На следующий день старпом послал меня получать аттестат на вооружение. Я же резонно заявил, что ничего не получал из материальной части, и меня легко надуть. Возражения не были приняты. В Севастополе выяснилось, что бинокли получали старые, бывшие в употреблении, а в аттестате – первая категория. Были и другие накладки. Почему-то за лодкой числился двойной комплект противогазов.

Лодка уходила, а меня бросили в Николаеве с пятью матросами для получения базового ЗИПа и перевозки его автотранспортом. Мало того, что при этом не получил никаких инструкций, но даже пропуска для прохода на завод не имел. До настоящего времени, пройдя большую службу и повидав всякое, удивляюсь беззаботности командира и старпома. Тогда думать и переживать было некогда.
Обманом проникнув на завод, нашёл пятерых шоферов с машинами, получил базовый ЗИП и загрузил его в машины. Так как была суббота и получка у шоферов, пришлось пообещать им «по 150», чтобы довести операцию до конца. Машины пригнал в городок, выставил вахту, взял адреса у шоферов, назначил отъезд  на восемь утра следующего дня и повёл их в шалман отдавать обещанное.

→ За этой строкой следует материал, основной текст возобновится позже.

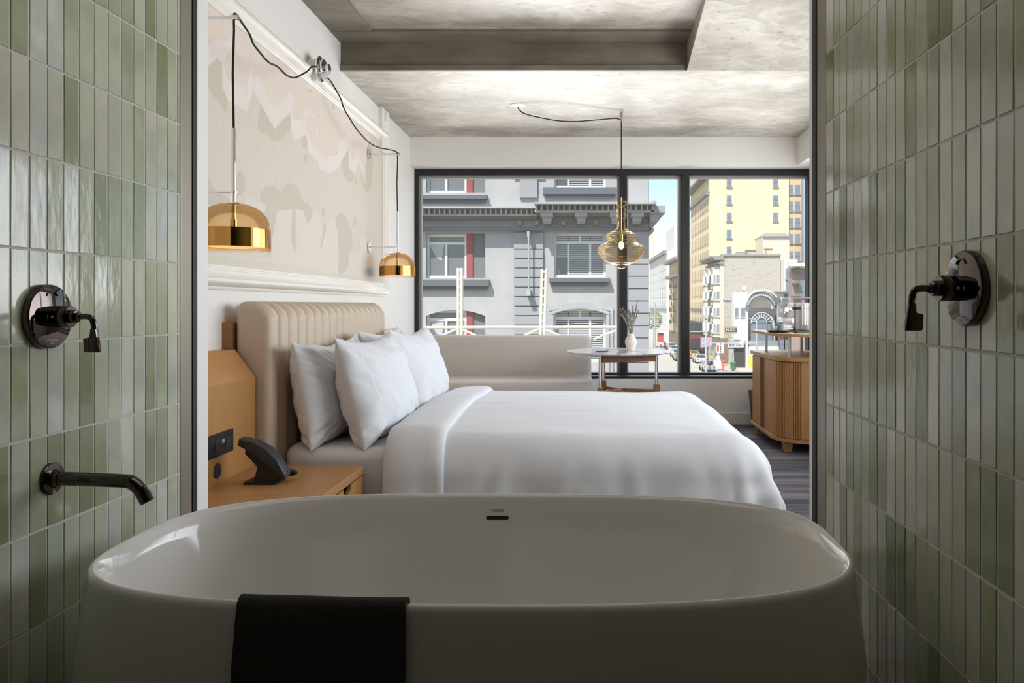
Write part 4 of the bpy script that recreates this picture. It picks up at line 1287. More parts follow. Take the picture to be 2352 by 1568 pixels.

Доехали благополучно, хотя был дикий гололёд. Дистанция, выданная мною шоферам на инструктаже, не выдерживалась с самого начала. Для личного состава получил сухой паёк на неделю, но на большом привале в Новой Каховке кормил их обедом в столовой за свой счёт. Мало этого, быстро поев, пошёл лично подменить часового у машин, чтобы тот поел, хотя рядом было четыре матроса. Вот какой я был командир!
Зима 1954 года была тяжёлая. Долго проходили заводские и государственные испытания из-за плохой погоды. Каждый день ранним утром готовили корабль к выходу, потом выход отменялся по погодным условиям. После завершения испытаний приняли подводную лодку в состав флота. Корабль был передан в Балаклаву. Там отработали полный курс задач боевой подготовки. И вдруг нам объявили о переходе внутренними водными путями на Север, а затем на Тихоокеанский флот. Уходили все с энтузиазмом, наверное, по глупости. Молодых лейтенантов отправили в отпуск, по окончании которого мы должны были приехать в Горький для встречи с кораблём.